■ **WHAT IS REQUIRED**: Pictures do not belong in the output. Reproduce exactly the lines from the start of the records through the line with "COL = scn.collection".

■ **INFORMATION SHOWN**:
⟨

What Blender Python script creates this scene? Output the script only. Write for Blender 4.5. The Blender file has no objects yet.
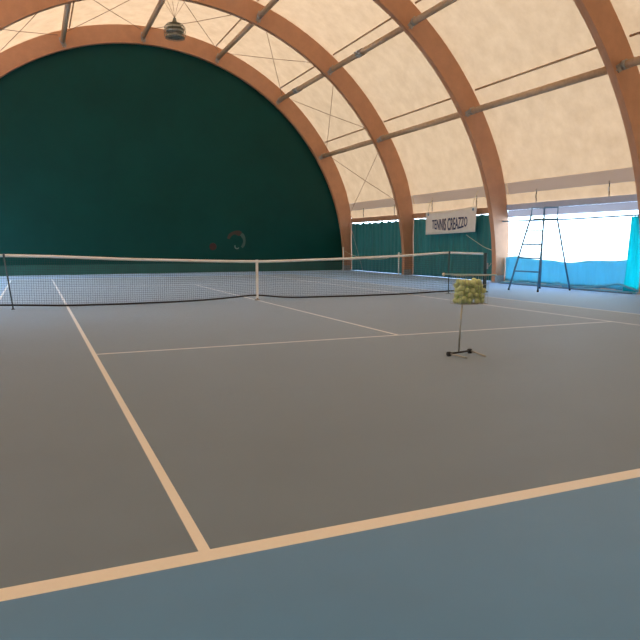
import bpy, bmesh, math, random
from mathutils import Vector, Matrix
random.seed(4)
PI = math.pi
D = bpy.data
scn = bpy.context.scene
COL = scn.collection

# ------------------------------------------------------------------ helpers
def link(o, parent=None):
    COL.objects.link(o)
    if parent is not None:
        o.parent = parent
    return o

def obj(name, bm, mats, parent=None, smooth=False, at=None):
    me = D.meshes.new(name)
    bmesh.ops.recalc_face_normals(bm, faces=bm.faces[:])
    if smooth:
        for f in bm.faces: f.smooth = True
    bm.to_mesh(me); bm.free()
    if not isinstance(mats, (list, tuple)): mats = [mats]
    for m in mats: me.materials.append(m)
    o = D.objects.new(name, me)
    if at is not None:                     # geometry was written in world space: move origin to 'at'
        me.transform(Matrix.Translation(-Vector(at))); o.location = at
    if parent is not None and at is None:
        pass
    return link(o, parent)

def tag(o, label, cat, group=None, kind=None):
    o['label'] = label; o['category'] = cat
    if group: o['group'] = group
    if kind: o['kind'] = kind
    return o

def thing(name, label, cat, loc=(0, 0, 0), rz=0, group=None):
    o = D.objects.new(name, None); o.empty_display_size = .2
    o.location = loc; o.rotation_euler = (0, 0, rz)
    link(o); tag(o, label, cat, group)
    return o

def struct(o):
    o['kind'] = 'structure'; return o

def NB(): return bmesh.new()

def box(bm, lo, hi, mat=0):
    x0, y0, z0 = lo; x1, y1, z1 = hi
    v = [bm.verts.new(p) for p in ((x0,y0,z0),(x1,y0,z0),(x1,y1,z0),(x0,y1,z0),(x0,y0,z1),(x1,y0,z1),(x1,y1,z1),(x0,y1,z1))]
    for q in ((3,2,1,0),(4,5,6,7),(0,1,5,4),(1,2,6,5),(2,3,7,6),(3,0,4,7)):
        f = bm.faces.new([v[i] for i in q]); f.material_index = mat

def tube(bm, pts, r, n=8, mat=0, caps=True):
    pts = [Vector(p) for p in pts]
    rs = r if isinstance(r, (list, tuple)) else [r]*len(pts)
    t0 = (pts[1]-pts[0]).normalized()
    ref = Vector((0,0,1)) if abs(t0.z) < .9 else Vector((1,0,0))
    a = t0.cross(ref).normalized()
    rings = []
    for i, p in enumerate(pts):
        if i == 0: t = pts[1]-pts[0]
        elif i == len(pts)-1: t = pts[-1]-pts[-2]
        else: t = (pts[i+1]-pts[i]).normalized()+(pts[i]-pts[i-1]).normalized()
        t.normalize()
        a = (a - t*a.dot(t)).normalized(); b = t.cross(a)
        rings.append([bm.verts.new(p + (a*math.cos(2*PI*k/n)+b*math.sin(2*PI*k/n))*rs[i]) for k in range(n)])
    for i in range(len(rings)-1):
        for k in range(n):
            f = bm.faces.new((rings[i][k], rings[i][(k+1)%n], rings[i+1][(k+1)%n], rings[i+1][k])); f.material_index = mat; f.smooth = n > 5
    if caps:
        bm.faces.new(rings[0][::-1]).material_index = mat; bm.faces.new(rings[-1]).material_index = mat

def ring(bm, c, R, r, axis='z', n=32, m=6, mat=0):
    c = Vector(c); rings = []
    for i in range(n):
        a = 2*PI*i/n
        e = Vector((math.cos(a), math.sin(a), 0)) if axis == 'z' else Vector((math.cos(a), 0, math.sin(a)))
        z = Vector((0,0,1)) if axis == 'z' else Vector((0,1,0))
        rings.append([bm.verts.new(c + e*(R+r*math.cos(2*PI*k/m)) + z*r*math.sin(2*PI*k/m)) for k in range(m)])
    for i in range(n):
        for k in range(m):
            f = bm.faces.new((rings[i][k], rings[(i+1)%n][k], rings[(i+1)%n][(k+1)%m], rings[i][(k+1)%m])); f.smooth = True; f.material_index = mat

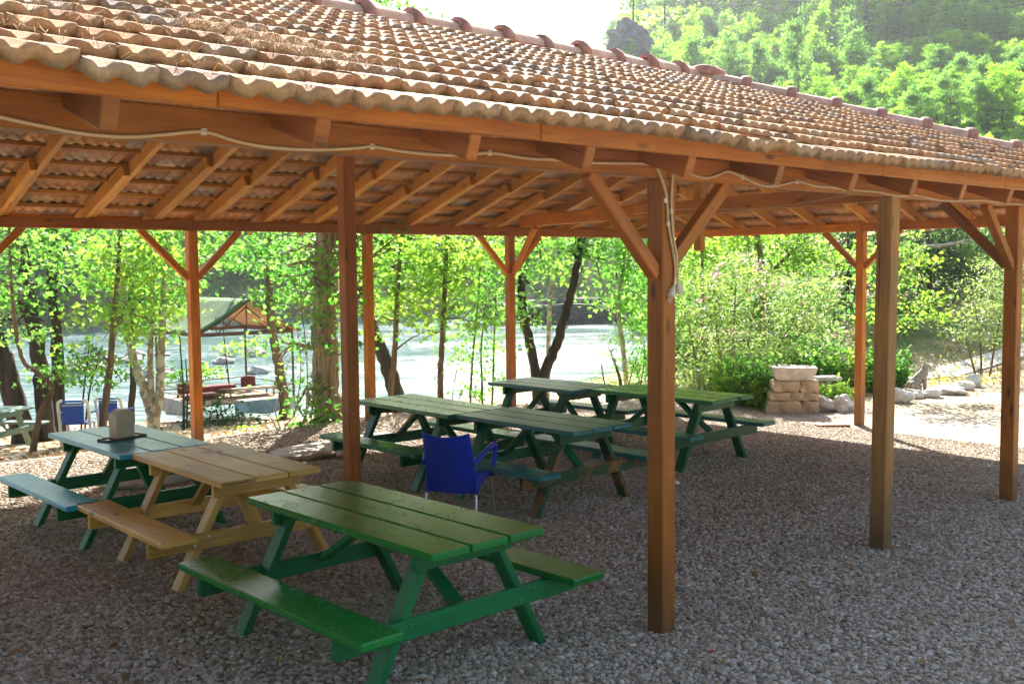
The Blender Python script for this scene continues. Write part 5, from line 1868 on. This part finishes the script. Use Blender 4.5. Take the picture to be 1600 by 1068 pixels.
# river rapids boulders
GRV = 'boulders in the river rapids'
labs = {}
for i in range(24):
    u = 105 + (i * 47.7) % 330
    d = 38 + (i * 3.37) % 11
    b = P(u, 420, d)
    w = rk.uniform(.4, 1.2)
    o = lump('river_boulder', (b.x, b.y, WATER + .05), (w / 2, w * .4, w * .24), 'rock', None, rk, .42, 3, 2.0)
    tag(o, 'grey boulder among many breaking the surface of the river', 'boulder', GRV)
# rocky outcrop under the lone pine
b = G(985, 106)
for (du, dv, w, h, lab) in ((0, 0, 1.9, 2.1, 'grey rocky outcrop below the lone pine on the hilltop'), (20, 14, 1.4, 1.3, 'smaller grey crag beside the rocky outcrop on the hilltop')):
    q = P(985 + du, 76 + dv, 92 - dv * .05)
    o = lump('rock_outcrop', q, (w, 1.6, h), 'rockdark', None, rk, .5, 5, 3.6)
    tag(o, lab, 'rock')
b = G(905, 70)
o = lump('river_bluff', (b.x, b.y + 4, WATER + .8), (6.5, 2.0, .9), 'bluff', None, rk, .4, 4, 3.2)
tag(o, 'dark rocky bank at the far edge of the river', 'rock')


def rough_block(name, size, loc, mat, parent, rot=0.0, amp=.03, cuts=7):
    bm = bmesh.new()
    bmesh.ops.create_cube(bm, size=1)
    bmesh.ops.subdivide_edges(bm, edges=bm.edges[:], cuts=cuts, use_grid_fill=True)
    sd = rk.random(3) * 40
    for v in bm.verts:
        p = Vector((v.co.x * size[0], v.co.y * size[1], v.co.z * size[2]))
        n = sum(1 for c in v.co if abs(abs(c) - .5) < 1e-4)
        q = p * 9
        w = math.sin(q.x * 1.3 + sd[0]) * math.sin(q.y * 1.1 + sd[1]) + .6 * math.sin(q.z * 2.1 + q.x * 2.3 + sd[2]) + .4 * math.sin(q.x * 5.1 + q.z * 4.3 + q.y * 3.7 + sd[0])
        pull = 1 - (.035 * (n - 1) * (1 + .8 * math.sin(q.x * 3 + q.z * 4 + sd[1])) if n > 1 else 0)
        v.co = p * pull + p.normalized() * amp * .5 * w
    me = bpy.data.meshes.new(name)
    bm.to_mesh(me); bm.free()
    me.materials.append(M[mat])
    for p in me.polygons: p.use_smooth = True
    try: me.set_sharp_from_angle(angle=R(40))
    except Exception: pass
    o = bpy.data.objects.new(name, me)
    COL.objects.link(o)
    o.location = loc; o.rotation_euler = (0, 0, rot)
    if parent: o.parent = parent
    return o


def pedestal():
    b = G(1241, 18.95)
    T = empty('stone_pedestal', (b.x, b.y, b.z), R(-8), 'squat pedestal of brown stone blocks beside the rocks', 'pedestal')
    zz = -.05
    for (h, ws, sh) in ((.27, (.62, .30), -.03), (.15, (.34, .26, .28), .0), (.20, (.48, .34), .02)):
        x = -sum(ws) / 2 + sh
        for w in ws:
            rough_block('stone_block', (w - .004, .56, h - .004), (x + w / 2, rk.uniform(-.025, .025), zz + h / 2), 'ashlar', T, rk.uniform(-.04, .04))
            x += w
        zz += h
    m = empty('marble_trough', (b.x - .0, b.y, b.z + zz), R(-8), 'broken pale marble trough resting on the brown stone pedestal', 'marble block')
    o = rough_block('block', (.80, .50, .25), (0, 0, .125), 'marble', m, 0, .02, 8)
    for v in o.data.vertices:
        f = v.co.z / .25 + .5
        v.co.x *= .78 + .26 * f
        v.co.y *= .85 + .2 * f
        v.co.z += .03 * (v.co.x < 0) * f * -v.co.x
        if f > .8 and abs(v.co.x) < .33 and abs(v.co.y) < .18: v.co.z -= .10
    b2 = G(1287, 20.3)
    sl = empty('marble_slab', (b2.x, b2.y, b2.z + .42), R(5), 'flat white slab lying behind the marble trough', 'slab')
    MB().board((-.32, 0, .03), (.32, 0, .03), .4, .07, bev=.015).build('slab', M['rockpale'], sl)
    o = lump('support', (0, 0, -.22), (.22, .18, .24), 'rock', sl, rk, .2, 2)


pedestal()


def statue():
    """seated big cat: overlapping volumes fused into one continuous body"""
    b = G(1441, 21.35)
    T = empty('cat_statue', (b.x, b.y, b.z + .02), R(-14), 'grey striped seated big cat statue among the border rocks', 'statue')
    bm = bmesh.new()

    def ball(c, r, rot=(0, 0, 0)):
        g = bmesh.ops.create_icosphere(bm, subdivisions=3, radius=1)['verts']
        mt = Matrix.Translation(c) @ Matrix.Rotation(rot[1], 4, 'Y') @ Matrix.Diagonal((*r, 1))
        bmesh.ops.transform(bm, matrix=mt, verts=g)

    def limb(pts):
        for (p, r), (q, s) in zip(pts[:-1], pts[1:]):
            p, q = Vector(p), Vector(q)
            n = max(2, int((q - p).length / .015))
            for k in range(n + 1):
                f = k / n
                ball(p.lerp(q, f), (r + (s - r) * f,) * 3)
    ball((-.13, 0, .14), (.15, .125, .14))
    limb([((-.12, 0, .18), .115), ((-.02, 0, .30), .11), ((.05, 0, .38), .10), ((.08, 0, .46), .075)])
    ball((.11, 0, .53), (.085, .080, .078))
    limb([((.15, 0, .515), .05), ((.195, 0, .50), .040)])
    ball((.21, 0, .513), (.022, .022, .018))
    for y in (-1, 1):
        limb([((.07, y * .055, .60), .030), ((.062, y * .066, .635), .014)])
        limb([((.06, y * .065, .34), .055), ((.085, y * .07, .20), .040), ((.095, y * .068, .05), .030)])
        ball((.125, y * .068, .03), (.055, .036, .03))
        limb([((-.14, y * .09, .17), .085), ((-.03, y * .115, .13), .060), ((-.09, y * .12, .05), .04)])
        ball((.0, y * .12, .03), (.075, .034, .03))
    limb([((-.26, .03, .06), .035), ((-.30, .12, .035), .028), ((-.22, .20, .03), .024), ((-.08, .21, .03), .020)])
    me = bpy.data.meshes.new('body')
    bm.to_mesh(me); bm.free()
    me.materials.append(M['statue'])
    o = bpy.data.objects.new('body', me)
    COL.objects.link(o); o.parent = T
    rm = o.modifiers.new('fuse', 'REMESH'); rm.mode = 'VOXEL'; rm.voxel_size = .011; rm.use_smooth_shade = True
    sm = o.modifiers.new('soften', 'SMOOTH'); sm.iterations = 3; sm.factor = .5
    for y in (-.034, .034):
        MB().tube([(.165, y, .555), (.178, y * 1.08, .557), (.182, y * 1.1, .558)], [.015, .012, .004], 8).build('eye', M['tray'], T, smooth=True)
    return T


statue()

# plank on the ground by the end post, pale garden path, dead branch
p = W(15.6, 8.95)
pl = MB().board((-.28, 0, .03), (.28, 0, .02), .14, .05).build('loose_plank', M['timber'])
pl.location = (p.x - .22, p.y - .15, gz(p.x, p.y)); pl.rotation_euler = (0, 0, .1)
tag(pl, 'short orange plank lying at the foot of the end post', 'plank')


def strip(name, pts, w, mat, label, dz=.02):
    V, F = [], []
    for i, (u, d) in enumerate(pts):
        b = P(u, 420, d)
        for k, o_ in enumerate((-w / 2, w / 2)):
            y = d + o_
            x = b.x
            V.append((x, y, gz(x, y) + dz))
    for i in range(len(pts) - 1):
        F.append([2 * i, 2 * i + 2, 2 * i + 3, 2 * i + 1])
    o = np_mesh(name, np.array(V), np.array(F), None, M[mat], smooth=True)
    tag(o, label, kind='structure')


M['path'] = simple_mat('pale_path', (.56, .52, .45), .9, .15, 9, bump=.3)
strip('path', [(1330 + i * 12, 23.4 + i * .10) for i in range(32)], .8, 'path', 'pale dusty path crossing the garden slope', .03)
b = G(1490, 30)
br = empty('dead_branch', (b.x, 29.0, b.z), 0, 'bare whitish branch caught in the dark pine thicket', 'branch')
q0 = Vector((b.x, 29.0, b.z))
mb = MB()
mb.tube([P(1440, 385, 28.6) - q0, P(1470, 384, 28.6) - q0, P(1500, 378, 28.6) - q0, P(1540, 368, 28.6) - q0], [.05, .045, .035, .012], 7)
mb.tube([P(1495, 379, 28.6) - q0, P(1512, 380, 28.6) - q0, P(1530, 377, 28.6) - q0], [.025, .02, .008], 6)
mb.tube([P(1440, 385, 28.6) - q0, P(1425, 420, 28.8) - q0, P(1418, 560, 29.0) - q0], [.05, .06, .08], 7)
mb.build('limb', M['bark_plane'], br, smooth=True)

# coloured fallen leaves on the near gravel
fc = simple_mat('fallen_red', (.45, .05, .03), .7, .2, 9)
fy = simple_mat('fallen_yellow', (.40, .36, .10), .7, .2, 9)
for (u, v, m_, lab) in ((1125, 968, fc, 'small red fallen leaf on the gravel in front of the corner post'), (1118, 1016, fc, 'red petal on the gravel nearest the camera'), (1136, 1030, fy, 'yellow green fallen leaf on the near gravel'), (430, 1028, fy, 'brown yellow leaf under the near bench')):
    r = ray(u, v)
    k = (CAMH - .045) / -r[2]
    mb = MB()
    T_ = [(x * .055, y * .055, .004 + z_ * .05) for x, y, z_ in LEAFT['heart']]
    n = len(T_)
    mb.add(T_ + [(x, y, z_ - .002) for x, y, z_ in T_], [list(range(n))[::-1], [n + i for i in range(n)]] + [[i, (i + 1) % n, n + (i + 1) % n, n + i] for i in range(n)])
    o = mb.build('fallen_leaf', m_)
    o.location = (r[0] * k, r[1] * k, .045)
    o.rotation_euler = (.2, .1, u * .7)
    tag(o, lab, 'leaf')

# ------------------------------------------------------------------ light, sky, camera
SUN_EL, SUN_AZ = R(36), .043            # azimuth from +Y towards +X
sv = Vector((math.sin(SUN_AZ) * math.cos(SUN_EL), math.cos(SUN_AZ) * math.cos(SUN_EL), math.sin(SUN_EL)))
sun = bpy.data.lights.new('sun', 'SUN')
sun.energy = 5.0
sun.angle = R(.5)
sun.color = (1.0, .95, .86)
so = bpy.data.objects.new('sun', sun)
COL.objects.link(so)
so.rotation_euler = sv.to_track_quat('Z', 'Y').to_euler()
so.location = sv * 50

wd = bpy.data.worlds.new('World')
scene.world = wd
wd.use_nodes = True
nt = wd.node_tree
bg = nt.nodes['Background']
sky = nt.nodes.new('ShaderNodeTexSky')
sky.sky_type = 'NISHITA'
sky.sun_disc = False
sky.sun_elevation = SUN_EL
sky.sun_rotation = SUN_AZ
sky.air_density = 1.0
sky.dust_density = 2.0
sky.ozone_density = 1.0
nt.links.new(sky.outputs[0], bg.inputs[0])
bg.inputs[1].default_value = .075

# the air of the valley
hm = bpy.data.materials.new('valley_air')
hm.use_nodes = True
hm.node_tree.nodes.clear()
ho = hm.node_tree.nodes.new('ShaderNodeOutputMaterial')
pv = hm.node_tree.nodes.new('ShaderNodeVolumePrincipled')
pv.inputs['Color'].default_value = (.86, .92, 1.0, 1)
pv.inputs['Density'].default_value = .0004
pv.inputs['Anisotropy'].default_value = .55
hm.node_tree.links.new(pv.outputs[0], ho.inputs['Volume'])
hb = MB()
hb.add([(-430, -70, -8), (430, -70, -8), (430, 630, -8), (-430, 630, -8), (-430, -70, 150), (430, -70, 150), (430, 630, 150), (-430, 630, 150)],
       [[3, 2, 1, 0], [4, 5, 6, 7], [0, 1, 5, 4], [1, 2, 6, 5], [2, 3, 7, 6], [3, 0, 4, 7]])
hz = hb.build('haze', hm)
tag(hz, 'thin bright summer haze filling the valley air', 'haze', kind='stuff')

cam = bpy.data.cameras.new('camera')
cam.sensor_width = 36
cam.lens = 36 * FPX / 1600
cam.clip_start = .05
cam.clip_end = 3000
co = bpy.data.objects.new('camera', cam)
COL.objects.link(co)
R0, U0, F0 = Vector((1, 0, 0)), Vector((0, math.sin(PITCH), math.cos(PITCH))), Vector((0, math.cos(PITCH), -math.sin(PITCH)))
Rv = R0 * math.cos(ROLL) + U0 * math.sin(ROLL)
Uv = -R0 * math.sin(ROLL) + U0 * math.cos(ROLL)
mt = Matrix((Rv, Uv, -F0)).transposed().to_4x4()
mt.translation = (0, 0, CAMH)
co.matrix_world = mt
scene.camera = co

scene.view_settings.view_transform = 'Standard'
scene.view_settings.look = 'None'
scene.view_settings.exposure = 2.22
scene.view_settings.gamma = 1
scene.view_settings.use_curve_mapping = False
scene.cycles.max_bounces = 8
scene.cycles.diffuse_bounces = 5
scene.cycles.transmission_bounces = 4
scene.cycles.sample_clamp_indirect = 6
scene.cycles.use_denoising = True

⟩

■ **EXPECTED ANSWER**:
What Blender Python script creates this scene? Output the script only. Write for Blender 4.5. The Blender file has no objects yet.
import bpy, bmesh, math, random
from mathutils import Vector, Matrix
random.seed(4)
PI = math.pi
D = bpy.data
scn = bpy.context.scene
COL = scn.collection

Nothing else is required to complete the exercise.